### DIRECTIONS FOR THIS TASK
Give every line from the entries that contains "scene".

### LISTED ENTRIES

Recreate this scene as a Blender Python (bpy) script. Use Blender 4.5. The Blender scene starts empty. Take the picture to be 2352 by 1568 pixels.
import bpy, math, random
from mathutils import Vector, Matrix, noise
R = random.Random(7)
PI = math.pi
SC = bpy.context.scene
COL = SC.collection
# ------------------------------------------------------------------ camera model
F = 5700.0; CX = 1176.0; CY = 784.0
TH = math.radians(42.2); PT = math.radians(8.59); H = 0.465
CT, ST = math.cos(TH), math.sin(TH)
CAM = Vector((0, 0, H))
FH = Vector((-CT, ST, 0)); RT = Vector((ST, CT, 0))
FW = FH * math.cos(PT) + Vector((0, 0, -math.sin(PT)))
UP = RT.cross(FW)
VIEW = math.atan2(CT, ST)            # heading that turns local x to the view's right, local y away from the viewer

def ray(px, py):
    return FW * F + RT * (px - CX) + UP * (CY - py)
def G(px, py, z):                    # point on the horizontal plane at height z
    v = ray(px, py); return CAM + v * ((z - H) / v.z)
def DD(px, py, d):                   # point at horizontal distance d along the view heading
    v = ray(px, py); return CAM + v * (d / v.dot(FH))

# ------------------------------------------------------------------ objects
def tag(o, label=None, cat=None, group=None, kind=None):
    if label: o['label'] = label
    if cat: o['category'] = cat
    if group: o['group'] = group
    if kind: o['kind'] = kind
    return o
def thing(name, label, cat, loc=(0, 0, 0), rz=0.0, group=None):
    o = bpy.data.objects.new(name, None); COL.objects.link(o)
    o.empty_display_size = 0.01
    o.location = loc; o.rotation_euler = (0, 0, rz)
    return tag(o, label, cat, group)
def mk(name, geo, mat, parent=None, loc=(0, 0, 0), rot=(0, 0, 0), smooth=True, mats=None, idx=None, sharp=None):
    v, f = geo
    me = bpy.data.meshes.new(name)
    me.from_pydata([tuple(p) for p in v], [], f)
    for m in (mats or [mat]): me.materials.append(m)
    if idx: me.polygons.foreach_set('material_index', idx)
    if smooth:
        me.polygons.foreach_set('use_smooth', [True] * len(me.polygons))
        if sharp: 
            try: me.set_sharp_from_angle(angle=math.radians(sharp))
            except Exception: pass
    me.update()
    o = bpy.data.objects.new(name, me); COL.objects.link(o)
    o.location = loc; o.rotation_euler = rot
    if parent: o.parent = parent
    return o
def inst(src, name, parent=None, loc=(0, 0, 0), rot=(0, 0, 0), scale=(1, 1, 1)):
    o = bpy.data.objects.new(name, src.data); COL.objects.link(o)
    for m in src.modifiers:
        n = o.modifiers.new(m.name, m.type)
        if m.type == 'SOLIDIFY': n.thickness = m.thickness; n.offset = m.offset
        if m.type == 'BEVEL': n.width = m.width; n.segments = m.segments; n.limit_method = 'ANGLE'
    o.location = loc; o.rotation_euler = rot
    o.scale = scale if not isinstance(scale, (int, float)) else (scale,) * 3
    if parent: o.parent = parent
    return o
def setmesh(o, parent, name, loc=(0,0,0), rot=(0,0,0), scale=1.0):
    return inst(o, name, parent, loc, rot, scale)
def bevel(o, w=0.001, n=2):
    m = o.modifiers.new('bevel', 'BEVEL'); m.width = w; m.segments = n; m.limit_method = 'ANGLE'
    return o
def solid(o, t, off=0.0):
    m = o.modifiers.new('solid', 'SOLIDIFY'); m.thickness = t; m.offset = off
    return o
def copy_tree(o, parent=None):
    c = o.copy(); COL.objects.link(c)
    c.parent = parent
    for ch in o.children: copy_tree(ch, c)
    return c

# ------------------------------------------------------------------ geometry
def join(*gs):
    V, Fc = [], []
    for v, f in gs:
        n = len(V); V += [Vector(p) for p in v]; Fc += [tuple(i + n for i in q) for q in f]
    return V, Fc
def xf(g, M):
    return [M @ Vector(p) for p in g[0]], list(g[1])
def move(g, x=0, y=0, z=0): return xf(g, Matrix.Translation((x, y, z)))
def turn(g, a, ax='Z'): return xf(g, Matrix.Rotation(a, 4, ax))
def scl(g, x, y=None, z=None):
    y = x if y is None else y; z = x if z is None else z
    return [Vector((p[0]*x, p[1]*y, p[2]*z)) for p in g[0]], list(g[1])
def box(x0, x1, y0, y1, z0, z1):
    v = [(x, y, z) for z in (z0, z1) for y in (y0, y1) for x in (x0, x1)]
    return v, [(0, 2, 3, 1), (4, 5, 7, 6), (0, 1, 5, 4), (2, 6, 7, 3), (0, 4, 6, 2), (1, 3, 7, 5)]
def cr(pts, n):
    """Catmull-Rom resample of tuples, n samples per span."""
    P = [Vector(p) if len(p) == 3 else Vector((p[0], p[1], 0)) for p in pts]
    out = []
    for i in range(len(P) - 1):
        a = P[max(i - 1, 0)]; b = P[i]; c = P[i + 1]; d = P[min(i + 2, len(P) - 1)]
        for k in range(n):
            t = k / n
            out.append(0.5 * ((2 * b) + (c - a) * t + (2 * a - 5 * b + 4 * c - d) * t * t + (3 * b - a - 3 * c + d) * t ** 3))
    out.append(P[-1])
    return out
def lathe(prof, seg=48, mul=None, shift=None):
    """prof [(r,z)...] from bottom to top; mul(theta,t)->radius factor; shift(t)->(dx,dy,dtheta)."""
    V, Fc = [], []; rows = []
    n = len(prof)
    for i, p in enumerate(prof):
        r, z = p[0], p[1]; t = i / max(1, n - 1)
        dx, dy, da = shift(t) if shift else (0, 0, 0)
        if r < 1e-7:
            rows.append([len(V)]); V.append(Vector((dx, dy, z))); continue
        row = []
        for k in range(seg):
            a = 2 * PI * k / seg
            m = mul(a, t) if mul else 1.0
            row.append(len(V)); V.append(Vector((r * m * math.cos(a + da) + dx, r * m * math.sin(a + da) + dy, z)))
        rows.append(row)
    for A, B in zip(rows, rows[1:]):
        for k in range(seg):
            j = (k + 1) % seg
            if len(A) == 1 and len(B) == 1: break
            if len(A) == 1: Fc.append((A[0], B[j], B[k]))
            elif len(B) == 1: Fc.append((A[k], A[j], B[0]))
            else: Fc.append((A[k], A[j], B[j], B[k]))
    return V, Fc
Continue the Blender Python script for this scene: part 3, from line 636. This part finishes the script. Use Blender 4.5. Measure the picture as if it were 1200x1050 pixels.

### ANSWER FOR THIS EXERCISE
Recreate this scene as a Blender Python (bpy) script. Use Blender 4.5. The Blender scene starts empty. Take the picture to be 2352 by 1568 pixels.
SC = bpy.context.scene
Continue the Blender Python script for this scene: part 3, from line 636. This part finishes the script. Use Blender 4.5. Measure the picture as if it were 1200x1050 pixels.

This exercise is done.